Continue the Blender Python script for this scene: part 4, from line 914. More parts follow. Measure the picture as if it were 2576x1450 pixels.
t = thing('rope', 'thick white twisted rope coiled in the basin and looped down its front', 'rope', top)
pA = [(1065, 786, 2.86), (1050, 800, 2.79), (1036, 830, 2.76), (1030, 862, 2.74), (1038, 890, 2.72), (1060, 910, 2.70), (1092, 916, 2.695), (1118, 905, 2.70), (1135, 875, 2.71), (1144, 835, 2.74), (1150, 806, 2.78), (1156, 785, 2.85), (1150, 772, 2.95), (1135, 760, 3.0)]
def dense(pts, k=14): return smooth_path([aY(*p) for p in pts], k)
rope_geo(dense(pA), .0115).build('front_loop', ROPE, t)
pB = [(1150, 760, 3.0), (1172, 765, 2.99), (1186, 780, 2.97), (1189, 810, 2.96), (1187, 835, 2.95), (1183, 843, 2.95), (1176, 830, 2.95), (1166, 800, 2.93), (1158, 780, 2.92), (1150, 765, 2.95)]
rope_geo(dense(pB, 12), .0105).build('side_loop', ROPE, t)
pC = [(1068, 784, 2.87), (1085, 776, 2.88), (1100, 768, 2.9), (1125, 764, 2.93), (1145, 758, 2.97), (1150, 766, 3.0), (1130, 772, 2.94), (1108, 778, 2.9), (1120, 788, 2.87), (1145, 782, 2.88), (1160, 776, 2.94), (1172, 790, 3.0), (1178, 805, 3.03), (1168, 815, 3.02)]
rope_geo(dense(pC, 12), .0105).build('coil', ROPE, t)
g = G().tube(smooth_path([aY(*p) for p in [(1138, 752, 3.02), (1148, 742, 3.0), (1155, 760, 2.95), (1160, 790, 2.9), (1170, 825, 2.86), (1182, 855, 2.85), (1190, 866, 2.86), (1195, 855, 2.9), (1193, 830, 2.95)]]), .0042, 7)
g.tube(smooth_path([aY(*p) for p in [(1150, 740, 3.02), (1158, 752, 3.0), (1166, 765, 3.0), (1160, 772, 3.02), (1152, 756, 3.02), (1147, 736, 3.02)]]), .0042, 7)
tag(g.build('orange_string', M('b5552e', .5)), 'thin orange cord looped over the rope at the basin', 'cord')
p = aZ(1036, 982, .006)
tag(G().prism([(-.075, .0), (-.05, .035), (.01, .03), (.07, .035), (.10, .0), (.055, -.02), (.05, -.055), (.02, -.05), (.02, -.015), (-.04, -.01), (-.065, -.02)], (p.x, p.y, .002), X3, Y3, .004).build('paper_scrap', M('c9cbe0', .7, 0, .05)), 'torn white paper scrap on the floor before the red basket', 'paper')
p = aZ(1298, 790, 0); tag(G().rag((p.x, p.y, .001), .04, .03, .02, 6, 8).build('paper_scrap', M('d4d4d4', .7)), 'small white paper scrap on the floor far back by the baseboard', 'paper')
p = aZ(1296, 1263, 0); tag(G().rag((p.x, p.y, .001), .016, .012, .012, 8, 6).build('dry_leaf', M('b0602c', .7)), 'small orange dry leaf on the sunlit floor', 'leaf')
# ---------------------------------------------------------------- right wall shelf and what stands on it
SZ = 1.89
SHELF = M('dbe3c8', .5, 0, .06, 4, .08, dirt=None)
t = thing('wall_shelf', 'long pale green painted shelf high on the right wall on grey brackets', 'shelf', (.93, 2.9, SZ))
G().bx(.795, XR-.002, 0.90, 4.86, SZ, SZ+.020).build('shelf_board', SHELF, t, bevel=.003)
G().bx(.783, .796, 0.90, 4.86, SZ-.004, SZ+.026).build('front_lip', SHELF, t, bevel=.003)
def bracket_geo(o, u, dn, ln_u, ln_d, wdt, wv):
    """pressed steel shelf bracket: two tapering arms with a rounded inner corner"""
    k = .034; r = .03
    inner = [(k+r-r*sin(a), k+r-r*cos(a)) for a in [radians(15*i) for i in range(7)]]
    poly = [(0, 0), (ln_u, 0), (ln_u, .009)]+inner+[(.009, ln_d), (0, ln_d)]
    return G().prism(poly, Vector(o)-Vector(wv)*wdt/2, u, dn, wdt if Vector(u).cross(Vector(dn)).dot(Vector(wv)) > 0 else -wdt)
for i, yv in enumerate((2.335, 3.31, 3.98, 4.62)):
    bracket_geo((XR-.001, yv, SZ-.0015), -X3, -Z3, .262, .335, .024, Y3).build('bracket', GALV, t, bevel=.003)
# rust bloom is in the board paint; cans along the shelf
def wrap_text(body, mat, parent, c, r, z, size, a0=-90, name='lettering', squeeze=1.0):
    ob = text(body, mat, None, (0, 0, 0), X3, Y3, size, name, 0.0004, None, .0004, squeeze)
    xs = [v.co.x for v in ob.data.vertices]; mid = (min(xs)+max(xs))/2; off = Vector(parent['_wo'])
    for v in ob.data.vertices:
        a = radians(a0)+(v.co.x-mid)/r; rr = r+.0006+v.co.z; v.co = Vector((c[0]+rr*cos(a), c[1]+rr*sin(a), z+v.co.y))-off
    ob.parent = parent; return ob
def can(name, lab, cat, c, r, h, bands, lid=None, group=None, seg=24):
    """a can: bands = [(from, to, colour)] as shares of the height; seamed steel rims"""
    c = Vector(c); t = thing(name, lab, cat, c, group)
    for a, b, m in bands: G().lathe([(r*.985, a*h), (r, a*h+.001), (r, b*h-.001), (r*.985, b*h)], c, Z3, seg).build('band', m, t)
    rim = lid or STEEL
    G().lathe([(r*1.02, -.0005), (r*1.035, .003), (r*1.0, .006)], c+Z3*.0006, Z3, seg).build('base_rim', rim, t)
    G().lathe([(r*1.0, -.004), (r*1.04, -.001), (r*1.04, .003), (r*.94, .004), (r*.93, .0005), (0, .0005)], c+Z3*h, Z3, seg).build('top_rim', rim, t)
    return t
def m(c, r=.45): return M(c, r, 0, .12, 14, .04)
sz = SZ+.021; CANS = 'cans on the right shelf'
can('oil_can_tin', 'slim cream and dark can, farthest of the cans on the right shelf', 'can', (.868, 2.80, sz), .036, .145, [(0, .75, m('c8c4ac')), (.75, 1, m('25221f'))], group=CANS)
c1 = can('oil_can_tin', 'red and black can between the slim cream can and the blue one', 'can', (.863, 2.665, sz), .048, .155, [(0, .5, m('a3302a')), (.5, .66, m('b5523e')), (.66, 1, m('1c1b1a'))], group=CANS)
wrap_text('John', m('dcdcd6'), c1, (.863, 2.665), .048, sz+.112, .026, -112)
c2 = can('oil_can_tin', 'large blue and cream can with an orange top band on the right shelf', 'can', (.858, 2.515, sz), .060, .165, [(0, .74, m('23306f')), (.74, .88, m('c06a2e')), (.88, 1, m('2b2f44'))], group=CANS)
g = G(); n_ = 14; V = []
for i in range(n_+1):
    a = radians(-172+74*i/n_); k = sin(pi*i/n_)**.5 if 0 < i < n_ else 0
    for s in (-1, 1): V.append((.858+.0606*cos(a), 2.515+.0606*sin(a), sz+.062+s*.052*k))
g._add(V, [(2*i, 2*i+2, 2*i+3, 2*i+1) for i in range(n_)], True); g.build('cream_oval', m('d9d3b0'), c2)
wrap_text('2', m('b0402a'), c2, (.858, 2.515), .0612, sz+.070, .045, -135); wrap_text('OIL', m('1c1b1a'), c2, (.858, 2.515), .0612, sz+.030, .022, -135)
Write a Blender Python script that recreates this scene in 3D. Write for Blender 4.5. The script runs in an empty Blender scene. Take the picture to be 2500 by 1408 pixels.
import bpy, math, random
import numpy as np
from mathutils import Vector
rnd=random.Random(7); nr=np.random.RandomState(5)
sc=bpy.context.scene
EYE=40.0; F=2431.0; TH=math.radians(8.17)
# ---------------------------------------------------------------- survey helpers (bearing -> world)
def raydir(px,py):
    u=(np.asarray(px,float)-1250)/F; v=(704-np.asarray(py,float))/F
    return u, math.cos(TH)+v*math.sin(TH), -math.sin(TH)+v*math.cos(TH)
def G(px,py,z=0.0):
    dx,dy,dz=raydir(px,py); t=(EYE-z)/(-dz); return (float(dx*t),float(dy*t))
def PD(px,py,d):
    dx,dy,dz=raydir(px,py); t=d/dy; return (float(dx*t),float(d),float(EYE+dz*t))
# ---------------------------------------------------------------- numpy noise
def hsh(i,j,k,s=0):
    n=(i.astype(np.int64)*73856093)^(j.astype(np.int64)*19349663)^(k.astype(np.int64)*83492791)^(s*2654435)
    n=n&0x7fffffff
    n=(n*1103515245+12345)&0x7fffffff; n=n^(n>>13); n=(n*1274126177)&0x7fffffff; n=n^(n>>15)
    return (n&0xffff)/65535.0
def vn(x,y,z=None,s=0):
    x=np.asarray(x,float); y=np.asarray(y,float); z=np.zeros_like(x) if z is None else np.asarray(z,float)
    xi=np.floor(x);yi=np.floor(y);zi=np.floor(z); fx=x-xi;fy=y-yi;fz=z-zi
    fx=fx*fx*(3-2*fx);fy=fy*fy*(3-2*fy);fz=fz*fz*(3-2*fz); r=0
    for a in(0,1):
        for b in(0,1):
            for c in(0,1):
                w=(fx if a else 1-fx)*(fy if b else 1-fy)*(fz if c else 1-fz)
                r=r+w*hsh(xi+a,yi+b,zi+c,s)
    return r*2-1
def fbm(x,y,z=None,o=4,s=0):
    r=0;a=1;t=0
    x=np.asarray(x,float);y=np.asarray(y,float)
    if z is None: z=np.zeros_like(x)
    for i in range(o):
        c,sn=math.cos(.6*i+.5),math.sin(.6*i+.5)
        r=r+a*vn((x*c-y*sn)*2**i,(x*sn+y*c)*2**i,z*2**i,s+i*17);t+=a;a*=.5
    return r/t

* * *

Read through the entries and copy every line that includes "this".

Continue the Blender Python script for this scene: part 4, from line 914. More parts follow. Measure the picture as if it were 2576x1450 pixels.
Write a Blender Python script that recreates this scene in 3D. Write for Blender 4.5. The script runs in an empty Blender scene. Take the picture to be 2500 by 1408 pixels.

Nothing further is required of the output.